- Material provided

□ □ □ □

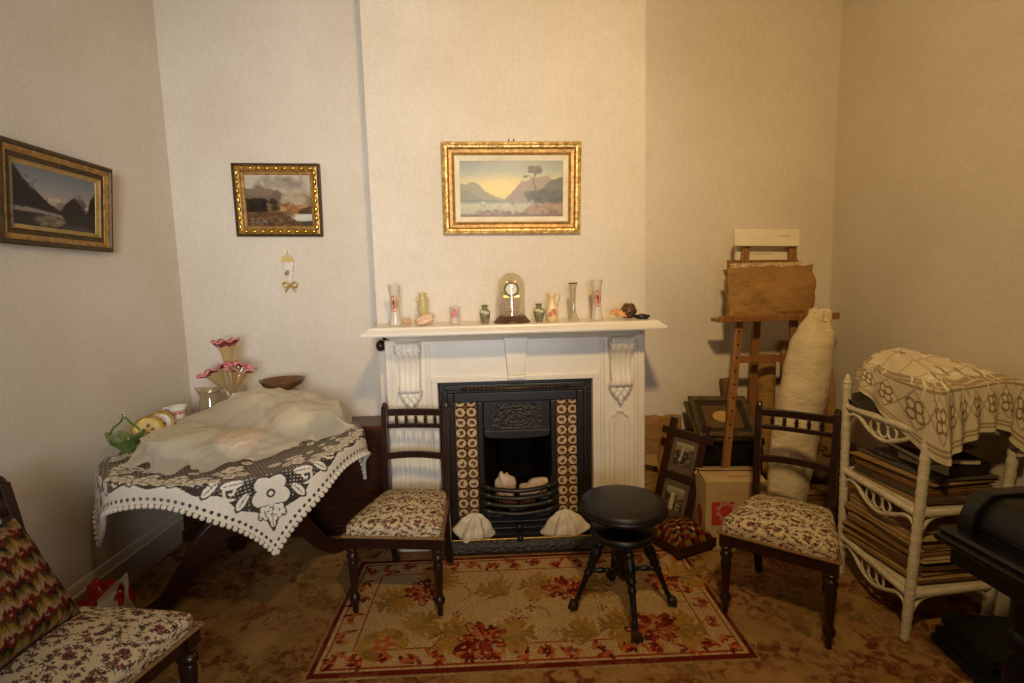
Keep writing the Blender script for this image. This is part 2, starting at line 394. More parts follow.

□ □ □ □

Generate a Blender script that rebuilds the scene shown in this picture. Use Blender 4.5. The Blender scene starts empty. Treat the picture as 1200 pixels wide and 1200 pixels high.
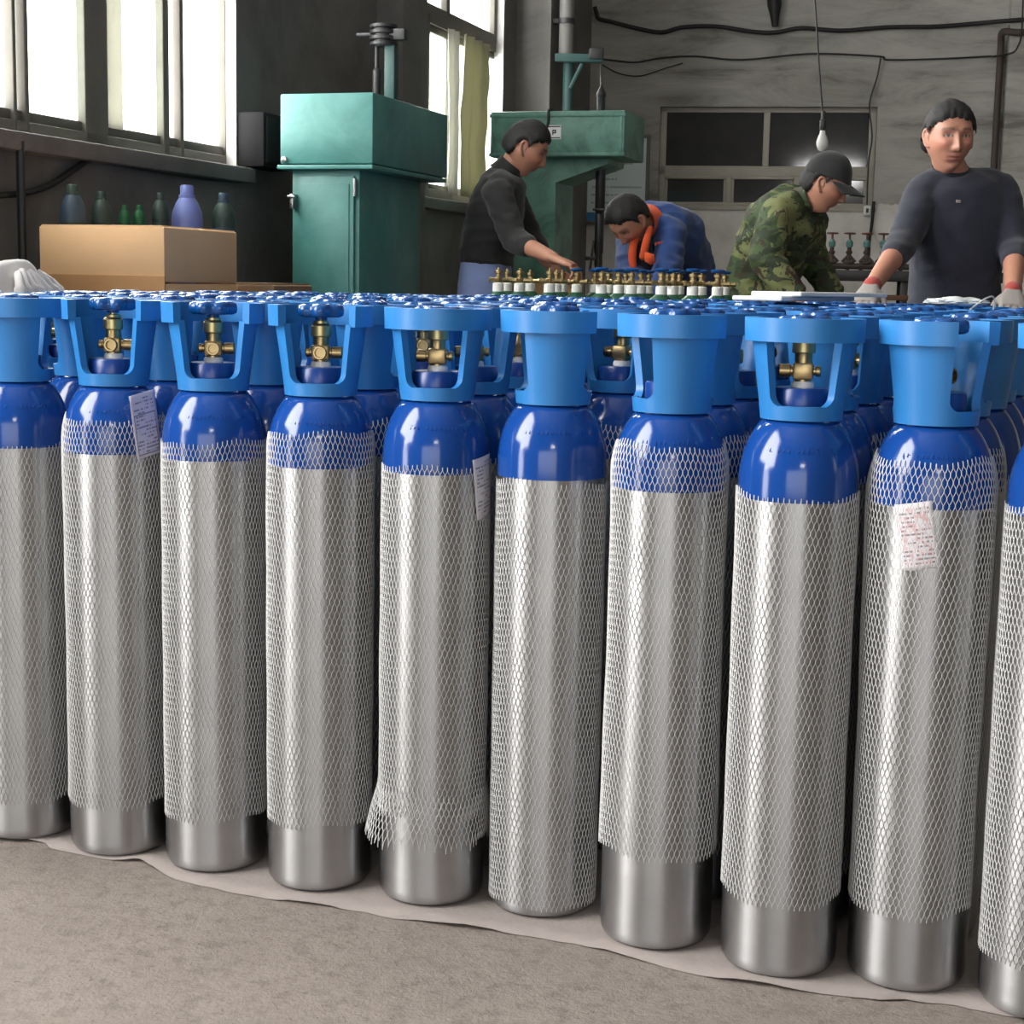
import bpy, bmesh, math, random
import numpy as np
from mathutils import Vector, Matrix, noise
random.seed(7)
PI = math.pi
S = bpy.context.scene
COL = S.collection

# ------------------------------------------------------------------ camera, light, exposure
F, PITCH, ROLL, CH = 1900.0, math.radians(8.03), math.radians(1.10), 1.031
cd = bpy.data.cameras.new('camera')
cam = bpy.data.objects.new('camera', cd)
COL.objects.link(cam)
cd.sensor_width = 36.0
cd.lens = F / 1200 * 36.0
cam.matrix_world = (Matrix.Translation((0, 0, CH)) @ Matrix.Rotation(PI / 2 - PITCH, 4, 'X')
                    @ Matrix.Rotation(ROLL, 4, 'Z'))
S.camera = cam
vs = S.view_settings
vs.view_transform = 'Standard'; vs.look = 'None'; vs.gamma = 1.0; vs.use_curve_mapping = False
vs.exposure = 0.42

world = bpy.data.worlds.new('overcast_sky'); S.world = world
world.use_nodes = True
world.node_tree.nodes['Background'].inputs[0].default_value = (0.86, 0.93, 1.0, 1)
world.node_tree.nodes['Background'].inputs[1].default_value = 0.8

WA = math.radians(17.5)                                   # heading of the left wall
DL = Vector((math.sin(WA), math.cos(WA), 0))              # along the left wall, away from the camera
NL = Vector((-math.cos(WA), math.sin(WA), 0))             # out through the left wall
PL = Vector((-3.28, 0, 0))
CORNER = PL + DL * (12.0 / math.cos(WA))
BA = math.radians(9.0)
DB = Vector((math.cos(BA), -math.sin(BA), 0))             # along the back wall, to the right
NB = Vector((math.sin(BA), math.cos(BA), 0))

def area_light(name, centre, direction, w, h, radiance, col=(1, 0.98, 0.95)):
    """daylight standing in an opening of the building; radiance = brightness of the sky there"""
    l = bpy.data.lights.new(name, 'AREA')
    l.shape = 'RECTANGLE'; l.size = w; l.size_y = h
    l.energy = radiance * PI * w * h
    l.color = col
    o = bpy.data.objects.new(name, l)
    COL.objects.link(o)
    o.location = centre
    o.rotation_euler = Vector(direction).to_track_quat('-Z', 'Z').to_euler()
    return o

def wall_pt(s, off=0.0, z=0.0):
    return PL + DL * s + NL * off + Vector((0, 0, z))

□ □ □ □

- Exercise aim
Nothing but the lines from the one with "Generate a Blender" down to the one with "COL = S.collection" should be printed, both of them included. Leave out the pictures.

- Task output
Generate a Blender script that rebuilds the scene shown in this picture. Use Blender 4.5. The Blender scene starts empty. Treat the picture as 1200 pixels wide and 1200 pixels high.
import bpy, bmesh, math, random
import numpy as np
from mathutils import Vector, Matrix, noise
random.seed(7)
PI = math.pi
S = bpy.context.scene
COL = S.collection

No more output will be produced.